As Rudy Giuliani comes under intensifying scrutiny for his efforts to overturn the 2020 election results, another legal threat is quietly fading: the criminal inquiry into his ties to Ukraine during the presidential campaign.
The investigation, conducted by federal prosecutors in Manhattan, and the FBI, has examined whether Giuliani illegally lobbied the Trump administration on behalf of Ukrainian officials who helped him impugn Joe Biden, then expected to be the Democratic presidential nominee.
But after nearly three years, that inquiry into Giuliani, the former personal lawyer to Donald Trump, is unlikely to result in charges, two people with knowledge of the matter said.
While prosecutors had enough evidence last year to persuade a judge to order the seizure of Giuliani's electronic devices, they did not uncover a smoking gun in the records, said the people, who spoke on the condition of anonymity to discuss a federal investigation.
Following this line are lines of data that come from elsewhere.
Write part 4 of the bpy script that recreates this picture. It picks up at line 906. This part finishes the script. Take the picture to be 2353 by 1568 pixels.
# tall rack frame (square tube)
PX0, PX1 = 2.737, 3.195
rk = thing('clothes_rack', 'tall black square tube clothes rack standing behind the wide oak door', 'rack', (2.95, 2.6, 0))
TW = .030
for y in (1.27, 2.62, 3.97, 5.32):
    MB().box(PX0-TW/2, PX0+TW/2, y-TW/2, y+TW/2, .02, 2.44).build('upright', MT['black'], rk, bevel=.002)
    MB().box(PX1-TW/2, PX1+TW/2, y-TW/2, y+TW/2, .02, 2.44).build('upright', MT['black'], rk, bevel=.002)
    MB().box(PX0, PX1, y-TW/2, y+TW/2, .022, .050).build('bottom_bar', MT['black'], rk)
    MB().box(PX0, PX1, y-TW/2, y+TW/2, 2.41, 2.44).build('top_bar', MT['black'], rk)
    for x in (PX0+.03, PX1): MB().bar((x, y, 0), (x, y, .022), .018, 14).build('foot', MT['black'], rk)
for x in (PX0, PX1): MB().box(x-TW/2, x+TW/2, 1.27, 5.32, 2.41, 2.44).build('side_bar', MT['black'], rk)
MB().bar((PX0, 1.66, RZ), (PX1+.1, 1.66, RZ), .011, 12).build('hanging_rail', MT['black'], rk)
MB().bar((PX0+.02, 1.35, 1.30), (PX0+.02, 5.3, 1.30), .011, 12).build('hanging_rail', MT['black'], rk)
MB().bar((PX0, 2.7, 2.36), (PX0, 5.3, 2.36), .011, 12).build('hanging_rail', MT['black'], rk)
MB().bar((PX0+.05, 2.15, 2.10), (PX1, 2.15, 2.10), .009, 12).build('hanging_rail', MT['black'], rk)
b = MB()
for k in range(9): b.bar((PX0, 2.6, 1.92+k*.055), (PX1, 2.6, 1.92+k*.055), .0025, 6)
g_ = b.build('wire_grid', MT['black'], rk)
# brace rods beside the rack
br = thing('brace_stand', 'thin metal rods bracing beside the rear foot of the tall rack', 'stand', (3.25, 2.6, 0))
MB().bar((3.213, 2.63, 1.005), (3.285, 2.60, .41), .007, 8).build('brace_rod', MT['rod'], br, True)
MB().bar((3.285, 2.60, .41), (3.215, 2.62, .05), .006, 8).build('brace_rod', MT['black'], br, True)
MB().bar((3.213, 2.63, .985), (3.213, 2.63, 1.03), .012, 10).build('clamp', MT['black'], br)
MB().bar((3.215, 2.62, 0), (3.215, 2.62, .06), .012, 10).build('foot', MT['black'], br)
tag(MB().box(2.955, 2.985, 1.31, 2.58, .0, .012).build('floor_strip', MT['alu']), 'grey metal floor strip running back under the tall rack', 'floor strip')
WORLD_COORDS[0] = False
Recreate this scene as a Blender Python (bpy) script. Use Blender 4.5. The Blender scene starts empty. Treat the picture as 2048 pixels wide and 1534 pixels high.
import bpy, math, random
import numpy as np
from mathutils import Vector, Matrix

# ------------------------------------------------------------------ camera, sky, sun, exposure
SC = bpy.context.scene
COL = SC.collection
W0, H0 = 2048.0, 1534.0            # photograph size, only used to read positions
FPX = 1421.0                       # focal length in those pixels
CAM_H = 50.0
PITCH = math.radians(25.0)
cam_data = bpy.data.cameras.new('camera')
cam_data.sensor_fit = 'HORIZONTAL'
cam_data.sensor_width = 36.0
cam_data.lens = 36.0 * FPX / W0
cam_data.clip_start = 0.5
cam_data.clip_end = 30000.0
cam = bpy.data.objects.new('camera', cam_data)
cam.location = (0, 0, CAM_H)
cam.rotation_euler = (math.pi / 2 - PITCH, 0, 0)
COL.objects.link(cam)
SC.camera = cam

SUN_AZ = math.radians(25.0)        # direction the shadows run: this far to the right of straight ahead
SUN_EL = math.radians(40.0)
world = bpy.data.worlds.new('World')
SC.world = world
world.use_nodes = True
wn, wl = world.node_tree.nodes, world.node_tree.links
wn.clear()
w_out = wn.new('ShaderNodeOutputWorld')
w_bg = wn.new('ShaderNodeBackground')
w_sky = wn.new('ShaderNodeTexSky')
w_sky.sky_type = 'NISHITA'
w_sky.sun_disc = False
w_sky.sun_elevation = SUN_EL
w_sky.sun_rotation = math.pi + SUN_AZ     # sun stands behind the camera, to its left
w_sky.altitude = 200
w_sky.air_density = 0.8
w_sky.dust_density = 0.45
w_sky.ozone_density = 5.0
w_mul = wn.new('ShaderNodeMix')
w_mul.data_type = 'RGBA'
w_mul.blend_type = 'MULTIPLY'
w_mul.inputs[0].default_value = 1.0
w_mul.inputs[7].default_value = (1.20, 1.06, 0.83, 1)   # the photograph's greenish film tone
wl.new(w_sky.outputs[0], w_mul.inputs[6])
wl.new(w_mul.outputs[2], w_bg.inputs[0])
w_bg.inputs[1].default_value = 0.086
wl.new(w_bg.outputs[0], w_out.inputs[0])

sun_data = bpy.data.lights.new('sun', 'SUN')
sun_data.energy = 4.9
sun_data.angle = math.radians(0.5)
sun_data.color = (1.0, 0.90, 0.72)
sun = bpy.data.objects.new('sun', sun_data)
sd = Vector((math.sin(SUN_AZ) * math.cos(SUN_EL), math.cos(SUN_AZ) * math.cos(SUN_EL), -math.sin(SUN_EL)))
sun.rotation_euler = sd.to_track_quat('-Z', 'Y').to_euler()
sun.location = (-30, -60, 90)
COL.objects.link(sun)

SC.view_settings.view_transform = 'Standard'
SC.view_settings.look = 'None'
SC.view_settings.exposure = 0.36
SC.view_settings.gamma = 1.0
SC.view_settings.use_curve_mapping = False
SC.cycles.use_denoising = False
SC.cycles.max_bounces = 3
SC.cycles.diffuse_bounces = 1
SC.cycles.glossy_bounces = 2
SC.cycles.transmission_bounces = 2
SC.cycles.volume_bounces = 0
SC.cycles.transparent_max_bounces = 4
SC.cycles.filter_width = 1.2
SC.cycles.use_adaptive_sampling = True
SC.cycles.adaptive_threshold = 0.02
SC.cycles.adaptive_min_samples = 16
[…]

The prosecutors have not closed the investigation, and if new evidence were to emerge, they could still pursue Giuliani. But in a telling sign that the inquiry is close to wrapping up without an indictment, investigators recently returned the electronic devices to Giuliani, the people said. Giuliani also met with prosecutors and agents in February and answered their questions, a signal that his lawyers were confident he would not be charged.
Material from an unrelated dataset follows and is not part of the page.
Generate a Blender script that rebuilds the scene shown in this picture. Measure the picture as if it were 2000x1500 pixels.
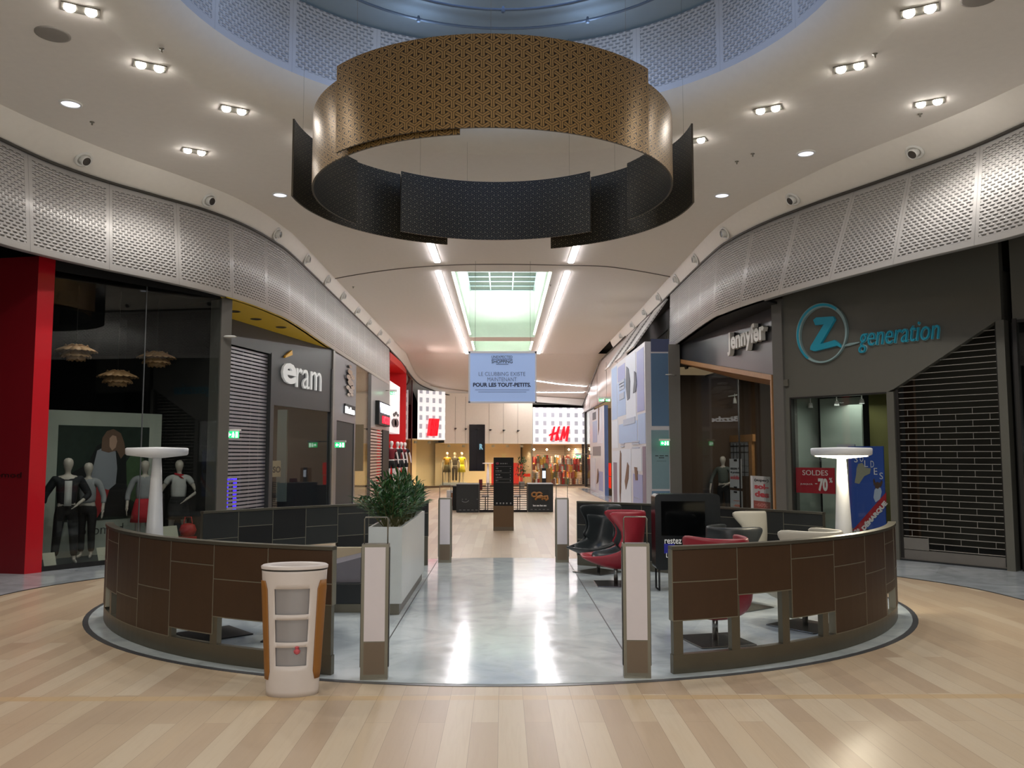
import bpy, bmesh, math, random
from mathutils import Vector, Matrix
random.seed(7)
for o in list(bpy.data.objects): bpy.data.objects.remove(o)
SC = bpy.context.scene
COL = SC.collection
PI = math.pi
# ---------------------------------------------------------------- camera
F = 1650.0; EYE = 1.9
PITCH = math.atan(138 / F); YAW = math.atan(18 / math.hypot(F, 138))
FW = Vector((math.sin(YAW)*math.cos(PITCH), math.cos(YAW)*math.cos(PITCH), math.sin(PITCH)))
RT = Vector((math.cos(YAW), -math.sin(YAW), 0)); UP = RT.cross(FW)
CAM_O = Vector((0, 0, EYE))
cd = bpy.data.cameras.new('camera'); cam = bpy.data.objects.new('camera', cd); COL.objects.link(cam)
cd.sensor_fit = 'HORIZONTAL'; cd.sensor_width = 36.0; cd.lens = 36.0 * F / 2000.0
cd.clip_start = 0.05; cd.clip_end = 300
cam.matrix_world = Matrix(((RT.x, UP.x, -FW.x, 0), (RT.y, UP.y, -FW.y, 0), (RT.z, UP.z, -FW.z, EYE), (0, 0, 0, 1)))
SC.camera = cam
SC.view_settings.view_transform = 'Standard'; SC.view_settings.look = 'None'
SC.view_settings.gamma = 1.0; SC.view_settings.use_curve_mapping = False
SC.view_settings.exposure = 0.17
# ---------------------------------------------------------------- dusk sky
W = bpy.data.worlds.new('dusk_sky'); SC.world = W; W.use_nodes = True
bg = W.node_tree.nodes['Background']; bg.inputs[0].default_value = (0.23, 0.33, 0.45, 1); bg.inputs[1].default_value = 0.6

def ray(px, py):
    return FW + RT*((px-1000)/F) - UP*((py-750)/F)
def at_z(px, py, z):
    d = ray(px, py); return CAM_O + d*((z-EYE)/d.z)
def at_y(px, py, y):
    d = ray(px, py); return CAM_O + d*(y/d.y)

# ---------------------------------------------------------------- materials
def lin(c):
    if isinstance(c, str):
        c = c.lstrip('#'); c = [int(c[i:i+2], 16)/255 for i in (0, 2, 4)]
        c = [x/12.92 if x <= 0.04045 else ((x+0.055)/1.055)**2.4 for x in c]
    return (c[0], c[1], c[2], 1)
MATS = {}
def mat(name, color='#888888', rough=0.5, metal=0.0, emit=None, es=1.0, coat=0.0, spec=0.5, noise=0.0):
    if name in MATS: return MATS[name]
    m = bpy.data.materials.new(name); m.use_nodes = True
    nt = m.node_tree; b = nt.nodes['Principled BSDF']
    b.inputs['Base Color'].default_value = lin(color)
    b.inputs['Roughness'].default_value = rough; b.inputs['Metallic'].default_value = metal
    b.inputs['Coat Weight'].default_value = coat; b.inputs['Specular IOR Level'].default_value = spec
    if emit is not None:
        b.inputs['Emission Color'].default_value = lin(emit); b.inputs['Emission Strength'].default_value = es
    else:
        tc = nt.nodes.new('ShaderNodeTexCoord'); n = nt.nodes.new('ShaderNodeTexNoise'); n.inputs['Scale'].default_value = 9.0
        n.inputs['Detail'].default_value = 4
        nt.links.new(tc.outputs['Object'], n.inputs['Vector'])
        mr = nt.nodes.new('ShaderNodeMapRange'); nt.links.new(n.outputs['Fac'], mr.inputs['Value'])
        v = 0.04 + noise
        mr.inputs['To Min'].default_value = 1-v; mr.inputs['To Max'].default_value = 1+v
        mx = nt.nodes.new('ShaderNodeVectorMath'); mx.operation = 'SCALE'; mx.inputs[0].default_value = lin(color)[:3]
        nt.links.new(mr.outputs[0], mx.inputs['Scale']); nt.links.new(mx.outputs[0], b.inputs['Base Color'])
    MATS[name] = m; return m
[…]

The Manhattan inquiry once posed the gravest legal danger to Giuliani, whose pressure campaign in Ukraine helped lead Trump to his first impeachment. But in recent weeks, as the Manhattan investigation has wound down, Giuliani's efforts to keep Trump in power after the 2020 election have come under an increasingly harsh glare.
He has emerged as a key figure in the Georgia criminal investigation into attempts to overturn Trump's loss in that state. Federal prosecutors also are examining his role in creating alternate slates of pro-Trump electors in several states, and he has been a central focus of the congressional investigation into the Jan. 6 attack on the Capitol.
The Manhattan inquiry reached further back in time to examine Giuliani's entanglements with powerful Ukrainians in the run-up to the presidential election, when he blurred the line between his political goals and his business pursuits in ways that were highly unusual.